Sun Sets On Pioneers Of Television Journalism

You have to be of a certain age for the passing this week of journalists Cokie Roberts and Sander Vanocur to mean something to you. To many, names like David Brinkley, Walter Cronkite, Peter Jennings and even Edward R. Murrow are just that: names from the past. But to those of that certain age, it is the sunset of what rightfully could be called the greatest generation of television journalists.

It was entirely possible to grow up when I did and not be familiar with major print journalists (although most newspaper readers were), but it was nearly impossible not to have known the major network news anchors and reporters, because it was an era when most Americans religiously tuned into the evening news. This was before cable TV evolved, offering alternatives to the big three networks that beamed though the air free to anyone who had an antenna on the roof (or rabbit ears on top of the set.)   

News broadcasts were not as graphically “exciting” as today’s network news. In fact, there was often just a guy (almost always a guy) sitting at a desk talking in serious tones with great respect for things like truth, civility, balance and accuracy.
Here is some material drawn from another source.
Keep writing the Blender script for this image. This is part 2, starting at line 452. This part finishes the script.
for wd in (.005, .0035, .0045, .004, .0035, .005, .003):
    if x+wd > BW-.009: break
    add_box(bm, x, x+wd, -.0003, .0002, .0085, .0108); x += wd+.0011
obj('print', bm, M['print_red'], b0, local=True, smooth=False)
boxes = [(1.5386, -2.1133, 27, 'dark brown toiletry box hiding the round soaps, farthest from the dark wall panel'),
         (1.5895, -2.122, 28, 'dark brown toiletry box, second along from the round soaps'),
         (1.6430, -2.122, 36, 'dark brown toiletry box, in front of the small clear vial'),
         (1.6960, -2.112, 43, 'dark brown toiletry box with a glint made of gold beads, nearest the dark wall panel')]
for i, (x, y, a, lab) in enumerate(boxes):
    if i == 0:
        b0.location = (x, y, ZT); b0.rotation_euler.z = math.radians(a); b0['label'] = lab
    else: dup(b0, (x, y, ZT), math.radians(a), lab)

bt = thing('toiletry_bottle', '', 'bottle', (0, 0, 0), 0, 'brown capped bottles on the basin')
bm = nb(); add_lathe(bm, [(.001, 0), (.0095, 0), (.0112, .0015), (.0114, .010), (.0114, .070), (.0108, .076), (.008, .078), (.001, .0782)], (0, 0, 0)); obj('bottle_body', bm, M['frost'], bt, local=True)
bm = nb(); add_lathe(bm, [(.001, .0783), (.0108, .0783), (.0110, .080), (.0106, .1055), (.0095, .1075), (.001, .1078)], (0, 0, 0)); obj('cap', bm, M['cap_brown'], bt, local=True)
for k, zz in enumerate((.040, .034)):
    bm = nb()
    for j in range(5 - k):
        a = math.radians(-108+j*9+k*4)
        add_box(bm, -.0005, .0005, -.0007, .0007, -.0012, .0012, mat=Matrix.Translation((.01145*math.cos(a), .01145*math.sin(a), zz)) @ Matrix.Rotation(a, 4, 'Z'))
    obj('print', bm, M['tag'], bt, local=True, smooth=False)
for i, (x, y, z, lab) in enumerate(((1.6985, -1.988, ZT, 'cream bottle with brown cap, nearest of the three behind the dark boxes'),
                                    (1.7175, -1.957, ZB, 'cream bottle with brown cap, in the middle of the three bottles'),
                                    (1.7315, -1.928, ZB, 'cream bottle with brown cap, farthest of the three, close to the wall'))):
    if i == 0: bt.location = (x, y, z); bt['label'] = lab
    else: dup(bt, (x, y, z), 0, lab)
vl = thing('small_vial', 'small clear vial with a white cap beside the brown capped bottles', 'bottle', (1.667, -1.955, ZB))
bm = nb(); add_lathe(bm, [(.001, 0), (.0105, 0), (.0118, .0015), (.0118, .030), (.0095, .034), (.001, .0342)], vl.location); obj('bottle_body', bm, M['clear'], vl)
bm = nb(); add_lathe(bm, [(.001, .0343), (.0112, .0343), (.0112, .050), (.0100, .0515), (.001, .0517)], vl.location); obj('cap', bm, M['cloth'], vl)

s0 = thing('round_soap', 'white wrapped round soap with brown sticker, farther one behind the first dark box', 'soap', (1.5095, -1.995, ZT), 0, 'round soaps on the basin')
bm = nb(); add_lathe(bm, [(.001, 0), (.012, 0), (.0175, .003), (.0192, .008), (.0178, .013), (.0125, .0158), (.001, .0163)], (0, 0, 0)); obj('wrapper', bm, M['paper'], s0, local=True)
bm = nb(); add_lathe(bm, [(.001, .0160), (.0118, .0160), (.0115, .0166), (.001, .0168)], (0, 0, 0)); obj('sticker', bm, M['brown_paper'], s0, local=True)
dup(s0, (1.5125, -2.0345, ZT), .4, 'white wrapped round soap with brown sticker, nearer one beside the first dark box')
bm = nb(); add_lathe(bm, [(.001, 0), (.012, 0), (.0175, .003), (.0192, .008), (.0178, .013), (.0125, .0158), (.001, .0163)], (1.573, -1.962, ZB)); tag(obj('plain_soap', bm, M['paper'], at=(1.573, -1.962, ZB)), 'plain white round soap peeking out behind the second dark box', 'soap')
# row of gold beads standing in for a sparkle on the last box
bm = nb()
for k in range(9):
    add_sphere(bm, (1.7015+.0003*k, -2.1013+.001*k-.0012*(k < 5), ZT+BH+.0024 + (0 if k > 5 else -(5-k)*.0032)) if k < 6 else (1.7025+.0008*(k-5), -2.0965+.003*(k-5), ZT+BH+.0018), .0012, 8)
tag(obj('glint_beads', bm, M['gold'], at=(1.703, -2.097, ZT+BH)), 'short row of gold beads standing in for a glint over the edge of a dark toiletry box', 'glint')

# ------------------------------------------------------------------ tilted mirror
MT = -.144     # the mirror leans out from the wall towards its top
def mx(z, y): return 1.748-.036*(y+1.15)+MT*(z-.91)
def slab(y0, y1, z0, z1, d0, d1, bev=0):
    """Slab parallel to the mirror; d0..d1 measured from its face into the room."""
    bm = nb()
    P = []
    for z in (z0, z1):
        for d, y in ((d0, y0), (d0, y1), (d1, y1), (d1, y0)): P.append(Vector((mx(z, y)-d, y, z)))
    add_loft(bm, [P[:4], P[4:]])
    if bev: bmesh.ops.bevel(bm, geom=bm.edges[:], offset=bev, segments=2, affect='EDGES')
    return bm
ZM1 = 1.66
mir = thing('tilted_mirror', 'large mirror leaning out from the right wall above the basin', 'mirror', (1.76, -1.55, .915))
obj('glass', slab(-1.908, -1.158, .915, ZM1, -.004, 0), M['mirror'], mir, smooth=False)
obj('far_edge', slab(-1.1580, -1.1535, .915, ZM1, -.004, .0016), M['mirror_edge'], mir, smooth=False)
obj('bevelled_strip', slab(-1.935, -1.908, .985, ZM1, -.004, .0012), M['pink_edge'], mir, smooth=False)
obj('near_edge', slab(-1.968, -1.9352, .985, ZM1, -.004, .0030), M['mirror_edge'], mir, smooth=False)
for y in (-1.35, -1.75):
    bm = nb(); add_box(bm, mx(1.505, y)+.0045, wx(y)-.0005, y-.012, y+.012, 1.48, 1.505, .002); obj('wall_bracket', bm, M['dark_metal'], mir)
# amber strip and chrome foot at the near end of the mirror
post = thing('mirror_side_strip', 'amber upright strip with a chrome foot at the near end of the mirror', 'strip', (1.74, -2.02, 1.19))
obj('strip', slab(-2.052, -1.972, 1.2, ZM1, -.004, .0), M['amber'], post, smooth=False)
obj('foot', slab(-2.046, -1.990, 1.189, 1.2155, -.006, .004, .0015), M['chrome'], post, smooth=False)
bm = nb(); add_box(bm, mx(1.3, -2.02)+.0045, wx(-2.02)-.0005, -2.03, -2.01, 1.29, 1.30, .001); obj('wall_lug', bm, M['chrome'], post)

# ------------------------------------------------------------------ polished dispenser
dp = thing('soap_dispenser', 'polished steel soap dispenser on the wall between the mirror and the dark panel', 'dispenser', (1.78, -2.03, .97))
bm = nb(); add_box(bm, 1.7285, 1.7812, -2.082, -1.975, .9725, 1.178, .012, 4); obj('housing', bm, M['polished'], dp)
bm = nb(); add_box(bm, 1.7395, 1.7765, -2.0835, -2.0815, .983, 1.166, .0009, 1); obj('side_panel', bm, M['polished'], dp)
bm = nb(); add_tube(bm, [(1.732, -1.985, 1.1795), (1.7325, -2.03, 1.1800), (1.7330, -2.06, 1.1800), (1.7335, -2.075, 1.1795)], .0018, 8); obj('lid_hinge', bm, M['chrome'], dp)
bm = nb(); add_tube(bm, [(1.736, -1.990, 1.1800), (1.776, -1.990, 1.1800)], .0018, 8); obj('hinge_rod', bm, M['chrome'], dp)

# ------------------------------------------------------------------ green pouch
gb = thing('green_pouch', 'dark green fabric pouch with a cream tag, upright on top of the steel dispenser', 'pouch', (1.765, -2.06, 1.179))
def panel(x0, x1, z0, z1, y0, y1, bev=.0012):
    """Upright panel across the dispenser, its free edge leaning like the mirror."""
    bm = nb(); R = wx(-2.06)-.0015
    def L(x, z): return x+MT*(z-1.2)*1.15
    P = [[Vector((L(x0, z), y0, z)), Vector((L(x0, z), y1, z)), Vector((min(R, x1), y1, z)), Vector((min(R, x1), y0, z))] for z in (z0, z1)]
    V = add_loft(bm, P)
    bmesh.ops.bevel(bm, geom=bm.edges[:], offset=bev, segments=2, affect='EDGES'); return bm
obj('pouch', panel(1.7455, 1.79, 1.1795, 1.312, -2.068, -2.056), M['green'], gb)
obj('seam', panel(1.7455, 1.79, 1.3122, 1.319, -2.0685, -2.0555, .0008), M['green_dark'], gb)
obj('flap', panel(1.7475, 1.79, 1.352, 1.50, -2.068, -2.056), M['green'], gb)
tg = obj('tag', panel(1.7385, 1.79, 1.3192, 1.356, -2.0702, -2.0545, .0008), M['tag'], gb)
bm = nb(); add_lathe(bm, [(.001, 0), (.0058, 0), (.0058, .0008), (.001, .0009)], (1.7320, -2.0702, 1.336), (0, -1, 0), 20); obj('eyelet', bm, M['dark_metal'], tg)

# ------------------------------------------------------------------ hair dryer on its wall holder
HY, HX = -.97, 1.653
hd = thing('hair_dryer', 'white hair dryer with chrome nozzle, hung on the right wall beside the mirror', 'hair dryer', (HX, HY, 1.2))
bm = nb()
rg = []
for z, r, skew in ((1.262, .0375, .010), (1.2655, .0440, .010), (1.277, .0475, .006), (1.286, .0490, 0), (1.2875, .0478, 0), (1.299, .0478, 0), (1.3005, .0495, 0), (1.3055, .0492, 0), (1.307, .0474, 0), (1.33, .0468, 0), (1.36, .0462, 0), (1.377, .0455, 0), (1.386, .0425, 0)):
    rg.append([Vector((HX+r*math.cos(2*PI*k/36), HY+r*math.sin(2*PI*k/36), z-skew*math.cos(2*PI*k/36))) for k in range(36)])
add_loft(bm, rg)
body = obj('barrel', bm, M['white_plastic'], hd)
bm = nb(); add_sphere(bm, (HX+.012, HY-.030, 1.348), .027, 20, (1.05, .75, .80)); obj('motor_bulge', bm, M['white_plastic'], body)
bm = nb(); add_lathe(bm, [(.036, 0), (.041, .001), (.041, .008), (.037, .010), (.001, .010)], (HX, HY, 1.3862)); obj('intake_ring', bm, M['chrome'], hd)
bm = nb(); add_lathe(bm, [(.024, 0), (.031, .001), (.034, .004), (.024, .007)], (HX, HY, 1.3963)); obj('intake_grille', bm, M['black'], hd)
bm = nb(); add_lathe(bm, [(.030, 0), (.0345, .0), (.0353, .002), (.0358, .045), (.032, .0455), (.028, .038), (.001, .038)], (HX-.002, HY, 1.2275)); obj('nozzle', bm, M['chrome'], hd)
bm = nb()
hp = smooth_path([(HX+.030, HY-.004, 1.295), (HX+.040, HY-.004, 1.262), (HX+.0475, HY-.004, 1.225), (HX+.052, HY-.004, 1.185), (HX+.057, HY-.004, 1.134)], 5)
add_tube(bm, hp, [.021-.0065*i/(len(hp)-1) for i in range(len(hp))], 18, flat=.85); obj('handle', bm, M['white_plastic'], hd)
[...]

Often, there was no video to illustrate or advance a story other than a correspondent’s talking head describing as best he could (again, usually a he) what had just happened and why it was important for you to know about it.



Network news became so powerful, with such vast audiences, that critics often complained that it set the agenda of what Americans should pay attention to — and since all the shows emanated from New York, the agenda was probably crafted in collaboration with dark forces seeking to shape public opinion. Yet at the same time, some newscasters became the “most trusted man in the nation.”

While one might argue that having a near monopoly on the distribution of broadcast news, the notion of “most trusted” was thrust upon an unassuming nation with limited alternatives, my take is that the title was well earned.

Journalism in this country (like nearly every other business or institution you can think of) was never perfect. Yet it was (and I think remains) the best in the world. The standards were set many years ago by those whose names are fast fading into memory. They fought to protect their independence and at that time established a nearly impenetrable wall between church and state.

Since then, the wall has crumbled noticeably — especially with the incursion of sponsored content and promoted stories at the bottom of nearly every webpage.

It has been argued that network and major print journalists’ only measure of success was either beating or being credited by their competitors, and they regarded their viewing audience as the great unwashed masses without the ability to understand complex breaking news.

There’s no question that many editors and reporters were arrogant to a fault, but by and large they worked diligently to get stories right and be as far and balanced as humans and collaborative institutions are capable of being.

I miss those days when the guy on the tube kept his opinions to himself, viewed himself and his network as stewards of the truth as best it could be deduced, and was less worried about his own cult of personality and more about how to best inform the nation. The greatest generation indeed.